Records excerpted from a collection
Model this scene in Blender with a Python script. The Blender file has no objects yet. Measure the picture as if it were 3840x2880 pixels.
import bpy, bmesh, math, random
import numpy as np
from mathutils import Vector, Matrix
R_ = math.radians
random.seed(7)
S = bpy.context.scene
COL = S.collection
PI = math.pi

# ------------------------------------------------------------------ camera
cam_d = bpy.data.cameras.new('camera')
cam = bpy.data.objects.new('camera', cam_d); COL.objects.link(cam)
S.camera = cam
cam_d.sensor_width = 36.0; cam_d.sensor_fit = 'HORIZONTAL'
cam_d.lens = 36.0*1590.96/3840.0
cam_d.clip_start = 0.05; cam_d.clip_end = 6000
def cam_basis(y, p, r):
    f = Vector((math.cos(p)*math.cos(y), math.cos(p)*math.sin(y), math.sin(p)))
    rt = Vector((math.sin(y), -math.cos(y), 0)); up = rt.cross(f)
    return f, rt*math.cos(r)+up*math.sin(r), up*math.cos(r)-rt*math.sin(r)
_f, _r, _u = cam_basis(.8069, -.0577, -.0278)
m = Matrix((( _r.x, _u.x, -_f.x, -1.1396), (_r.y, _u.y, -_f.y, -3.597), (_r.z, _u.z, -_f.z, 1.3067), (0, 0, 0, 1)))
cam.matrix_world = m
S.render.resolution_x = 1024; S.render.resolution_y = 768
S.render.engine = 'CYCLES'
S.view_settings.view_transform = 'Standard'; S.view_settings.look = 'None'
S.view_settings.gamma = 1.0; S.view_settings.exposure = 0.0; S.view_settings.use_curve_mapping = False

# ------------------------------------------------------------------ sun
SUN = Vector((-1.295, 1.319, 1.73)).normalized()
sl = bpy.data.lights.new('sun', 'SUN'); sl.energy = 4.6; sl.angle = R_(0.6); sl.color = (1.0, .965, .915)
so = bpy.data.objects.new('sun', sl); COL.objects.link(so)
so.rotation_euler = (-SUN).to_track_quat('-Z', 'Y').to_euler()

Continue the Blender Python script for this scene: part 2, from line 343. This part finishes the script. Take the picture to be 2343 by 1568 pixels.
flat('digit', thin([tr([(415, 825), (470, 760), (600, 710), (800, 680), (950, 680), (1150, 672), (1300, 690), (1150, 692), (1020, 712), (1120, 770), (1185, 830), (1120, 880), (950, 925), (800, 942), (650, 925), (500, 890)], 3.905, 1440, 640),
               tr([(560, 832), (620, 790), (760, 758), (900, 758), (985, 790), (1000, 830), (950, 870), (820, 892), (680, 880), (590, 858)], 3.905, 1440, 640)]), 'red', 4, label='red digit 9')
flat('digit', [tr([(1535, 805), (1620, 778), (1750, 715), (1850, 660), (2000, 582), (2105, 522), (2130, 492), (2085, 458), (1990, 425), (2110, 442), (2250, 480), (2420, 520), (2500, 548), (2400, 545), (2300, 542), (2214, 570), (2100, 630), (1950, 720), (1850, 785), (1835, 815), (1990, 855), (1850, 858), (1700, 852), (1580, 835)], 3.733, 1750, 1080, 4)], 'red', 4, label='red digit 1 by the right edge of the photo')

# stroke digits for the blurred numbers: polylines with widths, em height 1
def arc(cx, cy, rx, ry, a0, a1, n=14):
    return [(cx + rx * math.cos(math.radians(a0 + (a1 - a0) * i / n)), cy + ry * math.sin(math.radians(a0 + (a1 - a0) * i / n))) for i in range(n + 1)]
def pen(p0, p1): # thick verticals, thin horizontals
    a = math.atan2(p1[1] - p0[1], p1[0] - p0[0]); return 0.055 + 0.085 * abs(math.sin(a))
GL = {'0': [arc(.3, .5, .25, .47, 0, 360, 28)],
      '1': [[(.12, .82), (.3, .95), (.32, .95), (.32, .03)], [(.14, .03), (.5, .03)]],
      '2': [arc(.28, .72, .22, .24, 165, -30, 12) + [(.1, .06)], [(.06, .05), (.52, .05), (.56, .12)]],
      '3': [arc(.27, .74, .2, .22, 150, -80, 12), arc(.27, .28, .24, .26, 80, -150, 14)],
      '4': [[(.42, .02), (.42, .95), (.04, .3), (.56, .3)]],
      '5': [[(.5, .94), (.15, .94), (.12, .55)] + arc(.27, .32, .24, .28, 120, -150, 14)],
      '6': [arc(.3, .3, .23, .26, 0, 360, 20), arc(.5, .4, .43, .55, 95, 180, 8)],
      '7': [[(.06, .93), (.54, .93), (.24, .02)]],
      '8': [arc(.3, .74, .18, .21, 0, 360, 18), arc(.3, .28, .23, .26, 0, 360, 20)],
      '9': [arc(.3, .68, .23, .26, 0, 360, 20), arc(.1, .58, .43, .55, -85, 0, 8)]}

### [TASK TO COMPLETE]
Retype the data exactly as given.

### [SOLUTION FOR THIS TASK]
Model this scene in Blender with a Python script. The Blender file has no objects yet. Measure the picture as if it were 3840x2880 pixels.
import bpy, bmesh, math, random
import numpy as np
from mathutils import Vector, Matrix
R_ = math.radians
random.seed(7)
S = bpy.context.scene
COL = S.collection
PI = math.pi

# ------------------------------------------------------------------ camera
cam_d = bpy.data.cameras.new('camera')
cam = bpy.data.objects.new('camera', cam_d); COL.objects.link(cam)
S.camera = cam
cam_d.sensor_width = 36.0; cam_d.sensor_fit = 'HORIZONTAL'
cam_d.lens = 36.0*1590.96/3840.0
cam_d.clip_start = 0.05; cam_d.clip_end = 6000
def cam_basis(y, p, r):
    f = Vector((math.cos(p)*math.cos(y), math.cos(p)*math.sin(y), math.sin(p)))
    rt = Vector((math.sin(y), -math.cos(y), 0)); up = rt.cross(f)
    return f, rt*math.cos(r)+up*math.sin(r), up*math.cos(r)-rt*math.sin(r)
_f, _r, _u = cam_basis(.8069, -.0577, -.0278)
m = Matrix((( _r.x, _u.x, -_f.x, -1.1396), (_r.y, _u.y, -_f.y, -3.597), (_r.z, _u.z, -_f.z, 1.3067), (0, 0, 0, 1)))
cam.matrix_world = m
S.render.resolution_x = 1024; S.render.resolution_y = 768
S.render.engine = 'CYCLES'
S.view_settings.view_transform = 'Standard'; S.view_settings.look = 'None'
S.view_settings.gamma = 1.0; S.view_settings.exposure = 0.0; S.view_settings.use_curve_mapping = False

# ------------------------------------------------------------------ sun
SUN = Vector((-1.295, 1.319, 1.73)).normalized()
sl = bpy.data.lights.new('sun', 'SUN'); sl.energy = 4.6; sl.angle = R_(0.6); sl.color = (1.0, .965, .915)
so = bpy.data.objects.new('sun', sl); COL.objects.link(so)
so.rotation_euler = (-SUN).to_track_quat('-Z', 'Y').to_euler()

Continue the Blender Python script for this scene: part 2, from line 343. This part finishes the script. Take the picture to be 2343 by 1568 pixels.
flat('digit', thin([tr([(415, 825), (470, 760), (600, 710), (800, 680), (950, 680), (1150, 672), (1300, 690), (1150, 692), (1020, 712), (1120, 770), (1185, 830), (1120, 880), (950, 925), (800, 942), (650, 925), (500, 890)], 3.905, 1440, 640),
               tr([(560, 832), (620, 790), (760, 758), (900, 758), (985, 790), (1000, 830), (950, 870), (820, 892), (680, 880), (590, 858)], 3.905, 1440, 640)]), 'red', 4, label='red digit 9')
flat('digit', [tr([(1535, 805), (1620, 778), (1750, 715), (1850, 660), (2000, 582), (2105, 522), (2130, 492), (2085, 458), (1990, 425), (2110, 442), (2250, 480), (2420, 520), (2500, 548), (2400, 545), (2300, 542), (2214, 570), (2100, 630), (1950, 720), (1850, 785), (1835, 815), (1990, 855), (1850, 858), (1700, 852), (1580, 835)], 3.733, 1750, 1080, 4)], 'red', 4, label='red digit 1 by the right edge of the photo')

# stroke digits for the blurred numbers: polylines with widths, em height 1
def arc(cx, cy, rx, ry, a0, a1, n=14):
    return [(cx + rx * math.cos(math.radians(a0 + (a1 - a0) * i / n)), cy + ry * math.sin(math.radians(a0 + (a1 - a0) * i / n))) for i in range(n + 1)]
def pen(p0, p1): # thick verticals, thin horizontals
    a = math.atan2(p1[1] - p0[1], p1[0] - p0[0]); return 0.055 + 0.085 * abs(math.sin(a))
GL = {'0': [arc(.3, .5, .25, .47, 0, 360, 28)],
      '1': [[(.12, .82), (.3, .95), (.32, .95), (.32, .03)], [(.14, .03), (.5, .03)]],
      '2': [arc(.28, .72, .22, .24, 165, -30, 12) + [(.1, .06)], [(.06, .05), (.52, .05), (.56, .12)]],
      '3': [arc(.27, .74, .2, .22, 150, -80, 12), arc(.27, .28, .24, .26, 80, -150, 14)],
      '4': [[(.42, .02), (.42, .95), (.04, .3), (.56, .3)]],
      '5': [[(.5, .94), (.15, .94), (.12, .55)] + arc(.27, .32, .24, .28, 120, -150, 14)],
      '6': [arc(.3, .3, .23, .26, 0, 360, 20), arc(.5, .4, .43, .55, 95, 180, 8)],
      '7': [[(.06, .93), (.54, .93), (.24, .02)]],
      '8': [arc(.3, .74, .18, .21, 0, 360, 18), arc(.3, .28, .23, .26, 0, 360, 20)],
      '9': [arc(.3, .68, .23, .26, 0, 360, 20), arc(.1, .58, .43, .55, -85, 0, 8)]}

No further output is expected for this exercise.